Pour Thomas Borrel, porte-parole de Survie, « en venant faire son discours de politique africaine à Ouagadougou, où des manifestants à mains nues ont poussé à la démission un dictateur soutenu pendant 27 ans par la France, Emmanuel Macron ne doit pas faire comme si les mécanismes institutionnels de la Françafrique avaient soudainement disparu. La coopération militaire et policière en fait partie, et pour le moment la France la maintient avec des régimes qu’elle devrait contribuer à isoler et fragiliser. Ne rien annoncer à ce sujet, ce serait instrumentaliser l’insurrection burkinabè sans en tirer les leçons. »

Dans son rapport publié ce lundi, Survie démontre de façon précise qu’en dépit de la réforme de la coopération de 1998 et des réductions de moyens et de la baisse importante des effectifs de « conseillers » détachés auprès des autorités civiles et militaires africaines, l’armée, la police et la gendarmerie françaises ont maintenu un lien privilégié avec des forces de l’ordre pourtant régulièrement impliquées dans une répression féroce des opposants et des mouvements citoyens.

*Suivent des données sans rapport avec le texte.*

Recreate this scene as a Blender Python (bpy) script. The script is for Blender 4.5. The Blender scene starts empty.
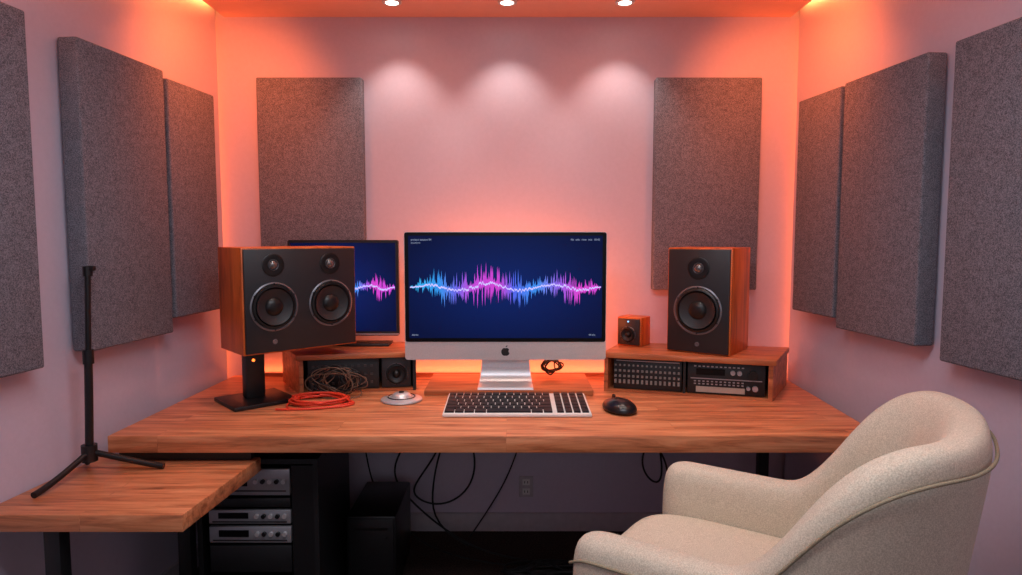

En évoquant un glissement vers une forme de « partenariat public-privé », les auteurs du rapport alertent également sur la montée en puissance d’opérateurs privés sur fonds publics européens, de collectivités locales et même de la réserve parlementaire, et sur la recherche de nouvelles sources de financements telles que des fondations d’entreprises. Après avoir exposé cette évolution et le cadre institutionnel actuel de cette coopération, et dénoncé le manque de transparence qui entoure ces pratiques, le rapport prend pour illustration les répressions meurtrières récentes au Cameroun et au Togo.

Pour Thomas Borrel, « il y a aujourd’hui un double enjeu à ce que les parlementaires se saisissent de l’enjeu de la coopération militaire et policière. D’une part, il est inacceptable que cette coopération soit maintenue, au nom d’un prétendu ‘renforcement de l’État de droit’, avec des régimes qui répriment mortellement leur population. D’autre part, il y a une véritable omerta organisée sur le sujet : aujourd’hui, en dehors du gouvernement et de l’état-major, personne ne peut savoir précisément la nature du soutien que nous apportons à tel ou tel pays. C’est d’ailleurs très pratique pour prétendre être simplement ‘attentifs’ à la situation lorsqu’il y a des exactions comme au Togo et au Cameroun en ce moment ! »

L’association Survie demande la transparence sur la coopération militaire et policière et sa suspension immédiate avec des appareils répressifs qui commettent de graves violations des droits humains.